Chevauchant un programme digne du RPR du point de vue de l’identité nationale et de l’immigration et économiquement fidèle au programme libéral de François Fillon de 2017, Ciotti est le candidat qui offre la meilleure chance à LR d’unir les droites bourgeoises et populaires, et de freiner l’exode de l’électorat vers Zemmour et le RN.
Philippe Juvin « Je ne diminue pas le nombre de fonctionnaires, et je remuscle la fonction publique en faisant en sorte qu’elle soit plus efficace »

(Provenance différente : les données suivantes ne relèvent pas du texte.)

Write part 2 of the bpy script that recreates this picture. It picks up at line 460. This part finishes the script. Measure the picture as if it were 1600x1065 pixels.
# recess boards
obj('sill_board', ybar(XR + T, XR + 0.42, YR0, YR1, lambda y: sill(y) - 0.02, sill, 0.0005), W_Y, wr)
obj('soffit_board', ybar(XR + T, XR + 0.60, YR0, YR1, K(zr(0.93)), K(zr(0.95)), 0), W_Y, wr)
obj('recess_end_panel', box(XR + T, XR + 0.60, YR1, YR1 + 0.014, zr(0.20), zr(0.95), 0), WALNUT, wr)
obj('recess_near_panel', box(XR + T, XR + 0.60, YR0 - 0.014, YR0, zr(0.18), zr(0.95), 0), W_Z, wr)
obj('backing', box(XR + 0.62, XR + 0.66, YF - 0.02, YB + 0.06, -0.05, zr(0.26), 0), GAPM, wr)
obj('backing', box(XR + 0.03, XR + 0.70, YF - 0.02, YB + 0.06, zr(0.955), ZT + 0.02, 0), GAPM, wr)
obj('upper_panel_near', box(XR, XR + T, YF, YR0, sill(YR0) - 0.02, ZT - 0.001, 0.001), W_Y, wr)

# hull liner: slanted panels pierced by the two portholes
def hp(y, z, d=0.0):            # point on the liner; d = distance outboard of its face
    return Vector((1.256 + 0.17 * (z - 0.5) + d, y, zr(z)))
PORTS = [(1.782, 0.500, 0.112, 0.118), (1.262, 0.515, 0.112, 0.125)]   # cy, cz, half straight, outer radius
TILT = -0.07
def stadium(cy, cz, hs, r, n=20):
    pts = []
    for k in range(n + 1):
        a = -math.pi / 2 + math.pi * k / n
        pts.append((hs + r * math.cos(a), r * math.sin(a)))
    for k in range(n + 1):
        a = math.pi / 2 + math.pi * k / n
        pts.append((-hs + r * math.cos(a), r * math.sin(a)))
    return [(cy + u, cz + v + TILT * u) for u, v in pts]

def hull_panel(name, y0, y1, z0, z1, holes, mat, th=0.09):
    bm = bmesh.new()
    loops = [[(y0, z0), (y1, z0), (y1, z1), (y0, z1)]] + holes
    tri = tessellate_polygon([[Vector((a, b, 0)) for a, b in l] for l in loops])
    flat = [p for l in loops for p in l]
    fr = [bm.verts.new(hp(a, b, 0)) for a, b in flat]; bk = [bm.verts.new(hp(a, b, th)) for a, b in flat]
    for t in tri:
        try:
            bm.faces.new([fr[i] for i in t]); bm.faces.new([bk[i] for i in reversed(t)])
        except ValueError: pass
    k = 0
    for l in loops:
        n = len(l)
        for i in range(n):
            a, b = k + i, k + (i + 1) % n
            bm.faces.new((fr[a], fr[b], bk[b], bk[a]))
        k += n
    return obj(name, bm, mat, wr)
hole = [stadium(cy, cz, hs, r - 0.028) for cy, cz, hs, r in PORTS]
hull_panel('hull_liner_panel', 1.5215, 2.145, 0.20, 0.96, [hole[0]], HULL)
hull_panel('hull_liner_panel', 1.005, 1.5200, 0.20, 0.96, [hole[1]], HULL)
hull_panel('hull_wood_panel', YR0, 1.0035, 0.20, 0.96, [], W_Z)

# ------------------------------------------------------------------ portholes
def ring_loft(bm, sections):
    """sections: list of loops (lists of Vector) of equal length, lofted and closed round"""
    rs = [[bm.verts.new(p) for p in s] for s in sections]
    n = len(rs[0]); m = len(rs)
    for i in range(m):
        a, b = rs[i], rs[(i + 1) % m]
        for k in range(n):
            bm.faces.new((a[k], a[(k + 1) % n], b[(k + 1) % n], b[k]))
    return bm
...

Chef de service des urgences de l’hôpital parisien Georges-Pompidou, maire et ancien député européen, Philippe Juvin a su maximiser sa médiatisation significative tout au long de la crise sanitaire pour critiquer la gestion de la pandémie par le président sortant et se tailler une place de choix au sein du débat public. À l’inverse de ses adversaires LR qui veulent couper des centaines de milliers de postes dans la fonction publique, Juvin se distingue en étant le « candidat des services publics ». Il ne propose pas de réductions de postes mais plutôt un réalignement des fonctionnaires administratifs vers les services au « contact des citoyens ». Mais si Juvin ne veut pas sabrer les services publics, il se positionne également – très paradoxalement diront les mauvaises langues – comme le candidat néolibéral par excellence, citant Ronald Reagan et Margaret Thatcher comme exemples pour les réformes sociales et politiques à suivre, dans l’objectif de bâtir une « nouvelle société ».
Quand presque 70% des Français s’inquiètent du « Grand remplacement » et que Philippe Juvin s’excuse lors du premier débat d’avoir prononcé le mot blasphématoire de « l’assimilation » (pour se corriger et préciser qu’il parlait plutôt « d’intégration »), on doute soudainement de sa capacité à parler à cet électorat qui n’en est plus à discuter des infimes nuances de concepts théoriques et du politiquement correct devant la substitution redoutée.
Maintenant, faites vos jeux ! Ceux qui souhaitent prendre part au choix du candidat doivent adhérer aux Républicains avant le 16 novembre.